▶ **Recorded data**
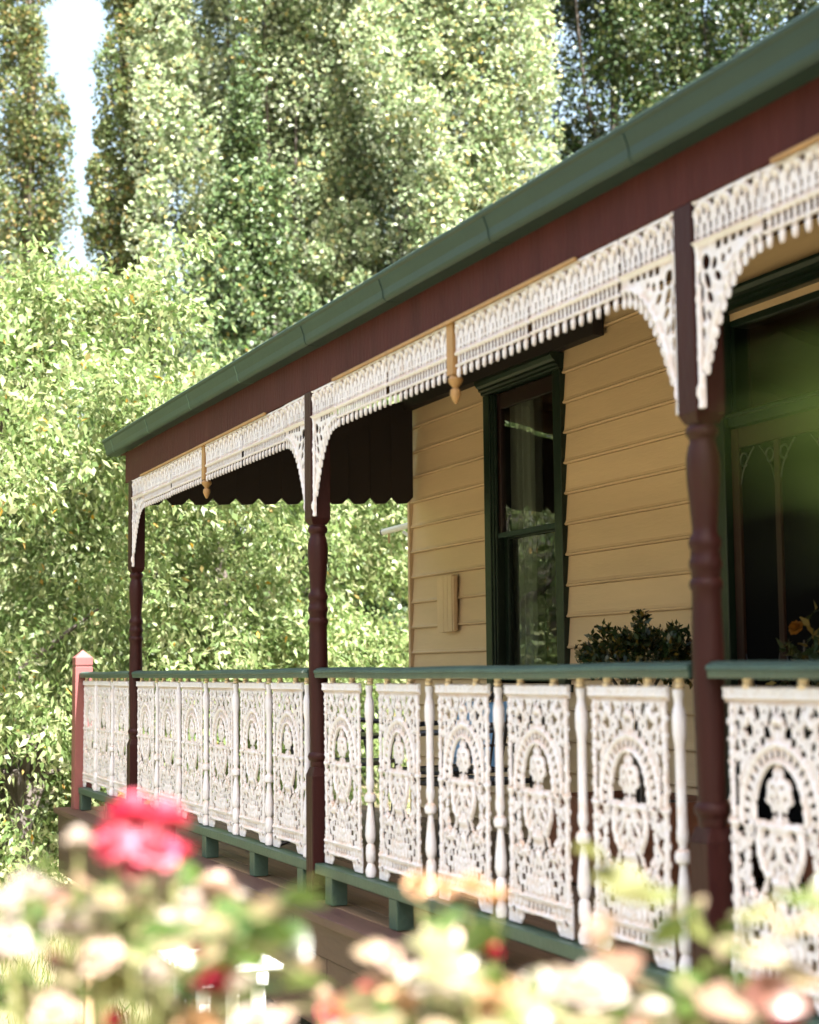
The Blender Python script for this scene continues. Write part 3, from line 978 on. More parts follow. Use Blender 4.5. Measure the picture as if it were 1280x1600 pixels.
def make_post(x, label, group='turned verandah posts'):
    t = T('verandah_post', label, 'post', (x, 0, 0.55), group)
    z0 = 0.551
    m = MB()
    m.box(x - HW, x + HW, -HW, HW, z0, 1.065)
    c = HW * 0.72
    m.add([(x - HW, -HW, 1.065), (x + HW, -HW, 1.065), (x + HW, HW, 1.065), (x - HW, HW, 1.065), (x - c, -c, 1.10), (x + c, -c, 1.10), (x + c, c, 1.10), (x - c, c, 1.10)],
          [(4, 5, 6, 7), (0, 1, 5, 4), (1, 2, 6, 5), (2, 3, 7, 6), (3, 0, 4, 7)])
    m.build('base', M_maroon, t, bevel=0.004)
    pr = [(0.030, 1.09), (0.036, 1.105), (0.036, 1.122), (0.043, 1.130), (0.047, 1.143), (0.043, 1.156), (0.036, 1.162), (0.0365, 1.20), (0.041, 1.45), (0.041, 1.55), (0.038, 1.66),
          (0.038, 1.695), (0.042, 1.702), (0.044, 1.712), (0.042, 1.722), (0.037, 1.728), (0.039, 1.75), (0.043, 1.757), (0.043, 1.772), (0.039, 1.779), (0.037, 1.80), (0.041, 1.808), (0.043, 1.820), (0.040, 1.832),
          (0.033, 1.842), (0.033, 1.862), (0.037, 1.91), (0.042, 1.97), (0.044, 2.01), (0.043, 2.04), (0.037, 2.07), (0.033, 2.078), (0.034, 2.088), (0.041, 2.096), (0.043, 2.107), (0.040, 2.118), (0.033, 2.124), (0.033, 2.135)]
    MB().lathe((x, 0), pr, 24).build('turned_shaft', M_maroon, t, smooth=True)
    u = MB()
    u.add([(x - HW, -HW, 2.150), (x + HW, -HW, 2.150), (x + HW, HW, 2.150), (x - HW, HW, 2.150), (x - c, -c, 2.126), (x + c, -c, 2.126), (x + c, c, 2.126), (x - c, c, 2.126)],
          [(7, 6, 5, 4), (4, 5, 1, 0), (5, 6, 2, 1), (6, 7, 3, 2), (7, 4, 0, 3)])
    u.box(x - HW, x + HW, -HW, HW, 2.15, 2.699)
    u.build('upper_block', M_maroon, t, bevel=0.003)
    return t


make_post(PXA, 'turned maroon post at the far end of the roof, against pale leaves')
make_post(PXB, 'turned maroon post in the middle of the picture, left of the weatherboard wall')
make_post(PXC, 'large turned maroon post nearest the camera, beside the dark door opening')
make_post(PXD, 'turned maroon post beyond the nearest bay of lace railing')
# newel
M_faded = mat('sun_faded_maroon_paint', (0.17, 0.062, 0.06), 0.6, 0.2, 6, 0.2, 60, spec=0.25, stretch=(1, 1, 0.3))
nx_ = -11.90
nw = T('newel_post', 'short maroon newel post with pyramid cap at the far left end of the railing', 'post', (nx_, 0, 0.55))
h_ = 0.062
m = MB().box(nx_ - h_, nx_ + h_, -h_, h_, 0.551, 1.552)
m.build('shaft', M_faded, nw, bevel=0.004)
m = MB().box(nx_ - h_ * 0.93, nx_ + h_ * 0.93, -h_ * 0.93, h_ * 0.93, 1.5525, 1.562)
m.box(nx_ - h_, nx_ + h_, -h_, h_, 1.5625, 1.615)
m.build('cap_block', M_faded, nw, bevel=0.003)
MB().add([(nx_ - h_, -h_, 1.616), (nx_ + h_, -h_, 1.616), (nx_ + h_, h_, 1.616), (nx_ - h_, h_, 1.616), (nx_, 0, 1.672)], [(3, 2, 1, 0), (0, 1, 4), (1, 2, 4), (2, 3, 4), (3, 0, 4)]).build('cap', M_faded, nw)

# ------------------------------------------------------------------ balustrades
rod_prof = [(0.014, 0.706), (0.022, 0.712), (0.026, 0.735), (0.018, 0.756), (0.014, 0.764), (0.021, 0.772), (0.023, 0.80), (0.021, 0.828), (0.014, 0.838), (0.020, 0.848), (0.025, 0.868), (0.023, 0.90), (0.0165, 0.955), (0.012, 0.985),
            (0.012, 0.992), (0.024, 0.999), (0.028, 1.012), (0.024, 1.026), (0.013, 1.034), (0.013, 1.042), (0.019, 1.055), (0.0195, 1.075), (0.0165, 1.09), (0.016, 1.30), (0.019, 1.315), (0.022, 1.33), (0.0225, 1.375), (0.019, 1.392), (0.0145, 1.405), (0.0145, 1.42), (0.018, 1.43), (0.018, 1.446)]
rod_prof = [(r_ * 0.84, z_) for r_, z_ in rod_prof]
ME_rod = MB().lathe((0, 0), rod_prof, 14).mesh('baluster', M_iron, (0, 0, 0.706), True)
bead = [(0.008, 1.4465), (0.013, 1.450), (0.014, 1.456), (0.010, 1.462), (0.012, 1.4665), (0.012, 1.4735)]
M_stud = mat('yellowed_iron_paint', (0.55, 0.44, 0.31), 0.6, 0.2, 20)
ME_bead = MB().lathe((0, 0), bead, 12).mesh('fixing_stud', M_stud, (0, 0, 1.4465), True)


def rail_mesh(x0, x1):
    pr = [(-0.030, 1.474), (-0.033, 1.480), (-0.033, 1.492), (-0.038, 1.496), (-0.036, 1.506), (-0.022, 1.514), (0.0, 1.517), (0.022, 1.514), (0.036, 1.506), (0.038, 1.496), (0.033, 1.492), (0.033, 1.480), (0.030, 1.474)]
    n = max(2, int((x1 - x0) / 0.12))
    vs, fs = [], []
    m_ = len(pr)
    for i in range(n + 1):
        x = x0 + (x1 - x0) * i / n
        dz = 0.0015 * math.sin(i * 0.7 + x0) * (0 < i < n) - 0.003 * math.sin(math.pi * i / n)
        vs += [(x, p[0], p[1] + dz) for p in pr]
    for i in range(n):
        for j in range(m_):
            fs.append((i * m_ + j, i * m_ + (j + 1) % m_, (i + 1) * m_ + (j + 1) % m_, (i + 1) * m_ + j))
    fs.append(tuple(range(m_ - 1, -1, -1)))
    fs.append(tuple(range(n * m_, (n + 1) * m_)))
    return MB().add(vs, fs)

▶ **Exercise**
Pick out each line in the material containing "picture".

▶ **Output**
The Blender Python script for this scene continues. Write part 3, from line 978 on. More parts follow. Use Blender 4.5. Measure the picture as if it were 1280x1600 pixels.
make_post(PXB, 'turned maroon post in the middle of the picture, left of the weatherboard wall')